Viktors Svikis: Storylines

On the boundary between what is real and unreal, Viktors Svikis paints a colourful and fragmented picture of our world in his large-format media, which clearly emanates from artistic imagination, yet finds a strong reference point in our everyday world, where people are inundated with information by the mass media and strongly influenced in their perception. The enigmatically attractive colourfulness and diversity as well as the multidimensional nature and multiple layers of his works are based on both different techniques and materials as well as on a multitude of different themes and references used.
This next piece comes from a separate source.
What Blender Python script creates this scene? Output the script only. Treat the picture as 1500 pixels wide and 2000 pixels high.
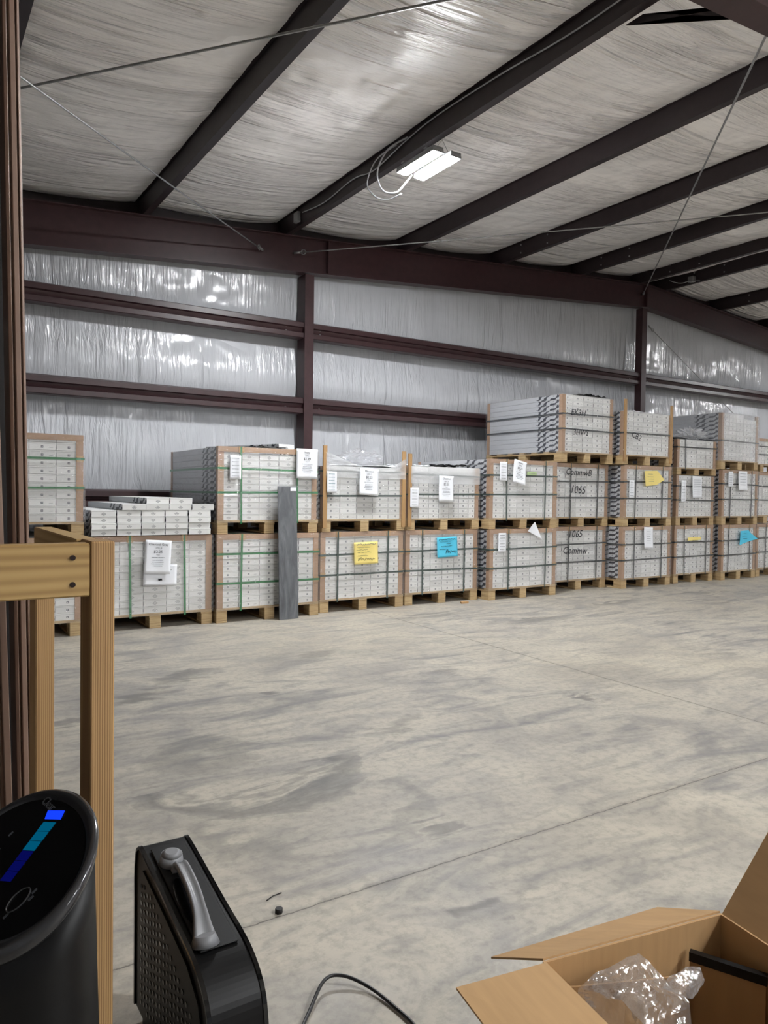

When determining the genre, it is already difficult to put individual works in a specific category. Svikis laminates empty pieces of paper onto canvases, rips them off again, and then glues them back on. A canvas prepared this way serves him as a form of base coat for his "Storylines", which take on their first contours through charcoal and ink lines. They are filled and painted over with acrylic and oil colour, sometimes creating a photorealistic impression. Despite the painting moments, Viktors Svikis is above all a classic draftsman and gives drawing priority over painting in his artistic oeuvre.

In his seemingly random themes, large collage-like compositions arise in which all individually existing elements of the picture, though autonomous in structure and content, serve the context of the bigger picture. Just like in a surrealist dream, different levels of the image exist alongside one another. Individual topics semantically revolve around the respective work title, while their combinability and connection with each other leave more room for interpretation and reconstruction of the storyline.

In this exhibition, this can be seen clearly in the picture titled Mythos (Myth), in the centre of which the large-format figure of Apollo Belvedere is depicted. He is surrounded by a series of heroes, from Zorro and cowboys to art-historical references and paradigms such "Fallingwater" by Frank Lloyd Wright. According to Winckelmann, Apollo Belvedere embodies "the highest ideal of art among all works of antiquity", However, Svikis depicts him as faceless and emasculated. As a counterpart, a jumping jack bearing the caricature-like features of the artist catches the viewer's eye at the bottom of the right-hand side.
Radetzkymarsch (Radetzky March) reminds us of the surreal story of Alice in Wonderland. Two mutilated rabbits are beating their drums, providing the rhythm for the marching army of nutcrackers, while a dog is being swallowed by a gramophone at the same time. On the upper left-hand side, the golden Voyager data plates, which were sent into space as a message for aliens, are illustrated and, next to them, a picture of the dog Laika, the first living being in space.

An unusual symbiotic community in the water reveals itself to us in Biotop (Biotope), a biocenosis of planted, swimming suitcases, a swimmer, a submarine, a control stand, Rubik's cubes and references to art history ranging from the portrait of Monet and his famous Water Lilies to the Waterhouse painting "Hylas and die Nymphs". In Das Spiel ist aus (The game is up), we catch a glimpse of a highly unusual living room: a voluminous antique figure lying on the couch, a chair with a the drawing of a stick figure sitting on it, a donkey, a chair with a toaster on its seat, crossed legs and playing cards tossed into the room.

Svikis's characteristic drawing style is best expressed in his small-format ink drawings. The consistency of themes with his large-format drawings is undeniable.

Svikis's references and appropriations are part of his art-historical and historical discourse and consciously or unconsciously refer to existing things. Following his own thread of life and searching for a non-existent universal artistic truth and truth of life, Svikis shows us his sphere of experience and perception in his imagery. However, as the title Storylines implies, it is up to the viewers to follow their own thread and find their own access to the structure and storyline of the story told.